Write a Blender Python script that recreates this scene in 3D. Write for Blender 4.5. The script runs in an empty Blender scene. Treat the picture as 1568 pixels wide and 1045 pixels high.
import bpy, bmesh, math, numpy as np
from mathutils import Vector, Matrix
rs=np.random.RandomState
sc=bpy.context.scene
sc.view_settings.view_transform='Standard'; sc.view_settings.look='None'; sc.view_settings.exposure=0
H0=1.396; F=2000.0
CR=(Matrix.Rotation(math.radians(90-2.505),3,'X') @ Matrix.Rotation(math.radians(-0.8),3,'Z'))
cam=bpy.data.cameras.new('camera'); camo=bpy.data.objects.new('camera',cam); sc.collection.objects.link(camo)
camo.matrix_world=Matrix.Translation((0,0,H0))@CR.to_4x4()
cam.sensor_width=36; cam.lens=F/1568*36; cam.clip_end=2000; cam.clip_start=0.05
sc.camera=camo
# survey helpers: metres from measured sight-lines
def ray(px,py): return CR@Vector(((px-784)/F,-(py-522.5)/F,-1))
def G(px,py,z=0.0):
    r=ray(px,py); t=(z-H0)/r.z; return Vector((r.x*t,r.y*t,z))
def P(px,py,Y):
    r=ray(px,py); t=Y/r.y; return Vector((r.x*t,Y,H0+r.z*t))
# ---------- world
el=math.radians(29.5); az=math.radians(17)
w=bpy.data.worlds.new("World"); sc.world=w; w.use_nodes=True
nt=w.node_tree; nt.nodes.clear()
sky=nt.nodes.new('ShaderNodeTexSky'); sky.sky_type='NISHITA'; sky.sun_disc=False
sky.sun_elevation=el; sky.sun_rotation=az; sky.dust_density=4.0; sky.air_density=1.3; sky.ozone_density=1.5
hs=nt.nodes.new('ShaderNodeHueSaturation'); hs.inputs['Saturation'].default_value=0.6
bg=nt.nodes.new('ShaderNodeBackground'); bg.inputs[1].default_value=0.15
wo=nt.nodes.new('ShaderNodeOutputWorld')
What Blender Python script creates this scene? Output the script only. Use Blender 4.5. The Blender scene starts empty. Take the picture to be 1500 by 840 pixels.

--- --- ---

— Task goal —
From the entries, copy out each line containing the word "script".

— Response —
Write a Blender Python script that recreates this scene in 3D. Write for Blender 4.5. The script runs in an empty Blender scene. Treat the picture as 1568 pixels wide and 1045 pixels high.
What Blender Python script creates this scene? Output the script only. Use Blender 4.5. The Blender scene starts empty. Take the picture to be 1500 by 840 pixels.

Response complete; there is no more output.